Prime political takeaway is that, as in other matters, the only constant in Chinese foreign policy is putting itself first. After 49, trade with capitalist nations diminished to 25% of the total, while the lion's share was entertained with the Soviet Union, Eastern Europe and various third world nations. This was never due to a conscious effort to stymie capitalist trade: exchanges with the 'imperialists' increased absolutely, but were simply dwarfed by those with blocs that didn't require dollars. After the Korean War began and Taiwan gained the sole diplomatic recognition for all of China, China fell under the 'trading with the enemy' act, which made commercial relations with the West difficult. However, few countries could resist the massive market that China represented, and countries re-established trade on an individual basis. Eventually, even the US allowed its own subsidiaries in other countries to trade with China.

The office of foreign was staffed with experts; a dangerous fact in a country where the pendulum swung back and forth between "red" and "expert", with tumultuous consequences. Mao accepted trade with the imperialist bloc as a necessity and, in its own way, a struggle to exploit contradictions among imperialist nations. But those overseeing the trade were always regarded with a wary eye. During the Great Leap Forward, production faltered and contracts were reneged on, damaging Chinese credibility. Its this commercial decline that set the stage for the Sino-Soviet split, which in turn tore away any Chinese preference for trading with comradely nations. Making virtue out of necessity, China bought Canadian and Australian grain en masse, imported West-German and Japanese technology, and invited Western(-educated) experts to replace the Soviets. This integration was hobbled by the breakdown of production and administration during the Cultural Revolution ('67-76) but never broke down entirely.

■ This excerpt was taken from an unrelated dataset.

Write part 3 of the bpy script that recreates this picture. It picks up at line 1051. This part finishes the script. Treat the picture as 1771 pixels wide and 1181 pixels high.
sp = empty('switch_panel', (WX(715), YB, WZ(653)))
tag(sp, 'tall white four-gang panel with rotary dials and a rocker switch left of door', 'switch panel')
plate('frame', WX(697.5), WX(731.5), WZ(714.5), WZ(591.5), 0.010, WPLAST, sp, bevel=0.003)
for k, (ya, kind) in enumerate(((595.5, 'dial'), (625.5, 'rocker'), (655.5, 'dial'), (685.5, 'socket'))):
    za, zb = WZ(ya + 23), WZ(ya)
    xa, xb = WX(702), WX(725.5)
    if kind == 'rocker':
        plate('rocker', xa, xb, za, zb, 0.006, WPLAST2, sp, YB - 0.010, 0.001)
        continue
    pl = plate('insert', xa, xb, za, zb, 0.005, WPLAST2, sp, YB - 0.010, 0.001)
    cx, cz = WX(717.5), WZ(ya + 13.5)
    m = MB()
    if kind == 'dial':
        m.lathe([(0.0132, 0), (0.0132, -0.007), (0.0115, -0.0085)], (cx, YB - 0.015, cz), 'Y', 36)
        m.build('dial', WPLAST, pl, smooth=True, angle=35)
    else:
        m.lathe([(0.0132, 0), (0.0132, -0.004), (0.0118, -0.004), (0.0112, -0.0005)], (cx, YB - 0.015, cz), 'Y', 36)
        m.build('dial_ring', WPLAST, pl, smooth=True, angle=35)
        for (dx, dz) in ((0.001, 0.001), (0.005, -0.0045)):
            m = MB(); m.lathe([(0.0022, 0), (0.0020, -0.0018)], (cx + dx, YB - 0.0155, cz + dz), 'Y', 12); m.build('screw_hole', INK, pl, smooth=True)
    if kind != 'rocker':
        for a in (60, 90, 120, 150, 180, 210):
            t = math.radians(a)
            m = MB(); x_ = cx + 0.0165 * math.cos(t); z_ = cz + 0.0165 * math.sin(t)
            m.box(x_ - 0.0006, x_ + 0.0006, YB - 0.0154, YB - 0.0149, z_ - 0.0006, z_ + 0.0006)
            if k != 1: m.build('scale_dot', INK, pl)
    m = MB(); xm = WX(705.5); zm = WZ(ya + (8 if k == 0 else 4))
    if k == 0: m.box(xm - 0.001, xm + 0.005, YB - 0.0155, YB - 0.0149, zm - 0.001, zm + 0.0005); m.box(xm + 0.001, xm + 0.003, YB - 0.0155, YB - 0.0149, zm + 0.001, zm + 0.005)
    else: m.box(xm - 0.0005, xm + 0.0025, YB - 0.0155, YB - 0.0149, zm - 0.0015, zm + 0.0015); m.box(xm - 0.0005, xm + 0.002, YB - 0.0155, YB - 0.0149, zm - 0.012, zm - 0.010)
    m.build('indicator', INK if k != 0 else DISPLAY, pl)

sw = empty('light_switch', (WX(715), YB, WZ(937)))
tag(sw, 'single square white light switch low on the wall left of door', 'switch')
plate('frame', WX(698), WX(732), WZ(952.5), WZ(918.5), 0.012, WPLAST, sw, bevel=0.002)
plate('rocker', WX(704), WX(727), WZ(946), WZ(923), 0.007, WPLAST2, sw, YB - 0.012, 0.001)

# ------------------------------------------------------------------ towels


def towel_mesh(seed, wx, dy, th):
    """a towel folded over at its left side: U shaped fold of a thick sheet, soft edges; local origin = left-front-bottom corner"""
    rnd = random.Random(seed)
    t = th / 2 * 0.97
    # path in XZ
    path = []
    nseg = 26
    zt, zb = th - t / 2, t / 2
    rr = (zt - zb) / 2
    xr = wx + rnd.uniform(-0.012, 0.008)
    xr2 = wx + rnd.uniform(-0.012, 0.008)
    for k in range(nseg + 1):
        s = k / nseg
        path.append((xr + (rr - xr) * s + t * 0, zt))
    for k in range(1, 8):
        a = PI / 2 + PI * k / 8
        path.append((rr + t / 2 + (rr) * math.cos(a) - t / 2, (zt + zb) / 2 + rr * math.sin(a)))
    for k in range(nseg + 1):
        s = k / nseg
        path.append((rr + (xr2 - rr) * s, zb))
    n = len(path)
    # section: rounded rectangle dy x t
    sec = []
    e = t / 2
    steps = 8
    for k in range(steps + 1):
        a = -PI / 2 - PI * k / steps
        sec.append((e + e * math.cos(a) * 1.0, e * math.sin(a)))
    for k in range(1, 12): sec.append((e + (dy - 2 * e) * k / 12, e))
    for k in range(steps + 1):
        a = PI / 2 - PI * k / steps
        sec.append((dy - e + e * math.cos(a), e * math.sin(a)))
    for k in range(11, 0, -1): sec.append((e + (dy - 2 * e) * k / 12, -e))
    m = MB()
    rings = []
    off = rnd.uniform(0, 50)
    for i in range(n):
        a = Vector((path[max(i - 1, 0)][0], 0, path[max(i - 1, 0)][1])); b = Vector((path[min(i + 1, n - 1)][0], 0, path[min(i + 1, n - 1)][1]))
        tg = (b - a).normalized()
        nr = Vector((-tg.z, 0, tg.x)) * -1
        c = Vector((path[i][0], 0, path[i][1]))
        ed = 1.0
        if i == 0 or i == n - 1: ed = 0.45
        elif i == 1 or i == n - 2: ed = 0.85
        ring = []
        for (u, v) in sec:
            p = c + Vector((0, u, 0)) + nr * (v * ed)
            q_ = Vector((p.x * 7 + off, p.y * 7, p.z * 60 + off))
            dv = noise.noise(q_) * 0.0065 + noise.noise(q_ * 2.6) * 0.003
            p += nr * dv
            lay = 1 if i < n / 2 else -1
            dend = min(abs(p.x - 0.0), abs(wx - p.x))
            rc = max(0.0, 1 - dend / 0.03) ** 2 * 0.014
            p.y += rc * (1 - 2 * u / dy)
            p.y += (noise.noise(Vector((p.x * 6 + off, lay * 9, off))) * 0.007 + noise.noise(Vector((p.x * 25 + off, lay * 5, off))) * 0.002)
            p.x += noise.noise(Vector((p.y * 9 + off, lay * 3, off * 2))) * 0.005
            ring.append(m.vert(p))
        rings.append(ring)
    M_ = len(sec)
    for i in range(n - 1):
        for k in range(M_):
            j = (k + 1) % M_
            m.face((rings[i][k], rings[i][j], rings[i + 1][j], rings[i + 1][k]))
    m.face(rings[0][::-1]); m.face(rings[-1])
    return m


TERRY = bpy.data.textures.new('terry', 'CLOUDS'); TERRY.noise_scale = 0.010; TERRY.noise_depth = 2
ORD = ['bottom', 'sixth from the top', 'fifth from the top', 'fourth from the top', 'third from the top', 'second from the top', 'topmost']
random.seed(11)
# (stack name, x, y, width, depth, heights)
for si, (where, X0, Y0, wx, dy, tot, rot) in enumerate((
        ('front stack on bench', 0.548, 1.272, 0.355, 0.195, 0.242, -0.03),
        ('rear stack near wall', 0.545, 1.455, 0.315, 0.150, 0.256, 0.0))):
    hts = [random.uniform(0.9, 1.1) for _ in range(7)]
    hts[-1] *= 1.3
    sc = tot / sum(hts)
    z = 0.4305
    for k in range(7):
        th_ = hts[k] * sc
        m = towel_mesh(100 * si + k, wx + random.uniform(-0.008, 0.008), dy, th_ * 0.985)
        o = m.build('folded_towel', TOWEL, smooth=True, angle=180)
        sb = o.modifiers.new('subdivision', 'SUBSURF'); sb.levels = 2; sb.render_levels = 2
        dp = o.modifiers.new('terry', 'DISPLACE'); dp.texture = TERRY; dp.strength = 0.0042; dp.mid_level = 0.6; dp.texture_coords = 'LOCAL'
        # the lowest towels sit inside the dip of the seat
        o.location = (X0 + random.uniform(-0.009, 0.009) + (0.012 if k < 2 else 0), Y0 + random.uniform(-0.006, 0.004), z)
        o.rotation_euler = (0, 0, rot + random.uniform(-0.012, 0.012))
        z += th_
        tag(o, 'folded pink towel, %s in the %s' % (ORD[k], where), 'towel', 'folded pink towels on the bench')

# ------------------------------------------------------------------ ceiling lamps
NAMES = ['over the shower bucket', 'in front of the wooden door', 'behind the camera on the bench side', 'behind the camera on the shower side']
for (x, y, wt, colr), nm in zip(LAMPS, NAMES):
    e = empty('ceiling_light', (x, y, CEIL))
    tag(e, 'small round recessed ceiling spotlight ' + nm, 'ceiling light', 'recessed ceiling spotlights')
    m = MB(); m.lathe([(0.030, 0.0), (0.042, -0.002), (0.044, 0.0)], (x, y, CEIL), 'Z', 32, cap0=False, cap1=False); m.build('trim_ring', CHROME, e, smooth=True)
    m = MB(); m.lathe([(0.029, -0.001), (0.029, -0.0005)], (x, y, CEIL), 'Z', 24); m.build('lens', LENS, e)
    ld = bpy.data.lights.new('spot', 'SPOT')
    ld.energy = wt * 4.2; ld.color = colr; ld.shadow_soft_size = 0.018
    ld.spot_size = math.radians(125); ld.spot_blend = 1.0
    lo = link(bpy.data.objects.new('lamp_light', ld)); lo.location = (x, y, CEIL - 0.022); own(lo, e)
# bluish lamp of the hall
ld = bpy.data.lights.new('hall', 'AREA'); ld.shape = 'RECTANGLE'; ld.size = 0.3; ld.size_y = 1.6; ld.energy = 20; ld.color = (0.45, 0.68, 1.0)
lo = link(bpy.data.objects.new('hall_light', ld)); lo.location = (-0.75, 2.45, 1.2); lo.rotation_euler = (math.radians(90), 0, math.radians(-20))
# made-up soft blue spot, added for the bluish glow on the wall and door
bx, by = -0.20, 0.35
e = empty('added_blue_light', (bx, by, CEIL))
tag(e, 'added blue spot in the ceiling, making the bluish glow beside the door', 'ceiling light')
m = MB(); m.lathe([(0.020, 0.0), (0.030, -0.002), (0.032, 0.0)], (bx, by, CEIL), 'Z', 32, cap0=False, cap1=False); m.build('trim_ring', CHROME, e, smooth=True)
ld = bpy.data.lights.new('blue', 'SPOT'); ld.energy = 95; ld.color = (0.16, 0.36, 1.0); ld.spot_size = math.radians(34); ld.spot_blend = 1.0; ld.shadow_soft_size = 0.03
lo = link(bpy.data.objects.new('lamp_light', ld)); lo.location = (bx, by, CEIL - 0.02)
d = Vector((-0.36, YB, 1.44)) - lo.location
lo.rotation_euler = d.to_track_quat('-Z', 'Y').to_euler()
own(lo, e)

The book's great virtue is fleshing out the struggles of state administrators to do their jobs under careening ideological leadership. What one day bore the scent of imperialist collusion, could the next day become the hallmark of Chinese patriotic resistance against Soviet revisionist-socialist-imperialism. What remains out of focus are the political and macro-economic evolutions within China proper, which may lead the reader to overestimate the importance of foreign trade in the evolution of the party-state. Kelly has indeed written a very neat narrative, in a way the Chinese counterpart of Oskar Sanchez-Sibony's Red Globalization: The Political Economy of the Soviet Cold War from Stalin to Khrushchev. Even the periodization lines up: China after Mao doesn't figure much in it, just as Sanchez-Sibony stops in the late 60s. This is a missed opportunity. China today seems much more opaque in its thrust to integrate in the global markets. Mao justified this by pointing both to the need to build up Chinese economic firepower and a pragmatic handling of imperialist contradictions. 21st-century China would take this integration to unimaginable levels; how is this process experienced and justified nowadays? What big picture, if any, hangs over the desks of foreign trade officials? Late maoism gave birth to the Three Worlds Theory: the US and the USSR were on top, propped up by nuclear and economic dominance; Europe and Japan were economically successful but not hegemonic; and the Third World, China included, struggled at the bottom. This framework de-emphasized ideological blocs while valorizing the developmental ladder, setting the stage for the titanic take-off under Deng, as much as it justified unlikely alliances with right-wing regimes. Does this frame survive in a secularized version? We're left speculating.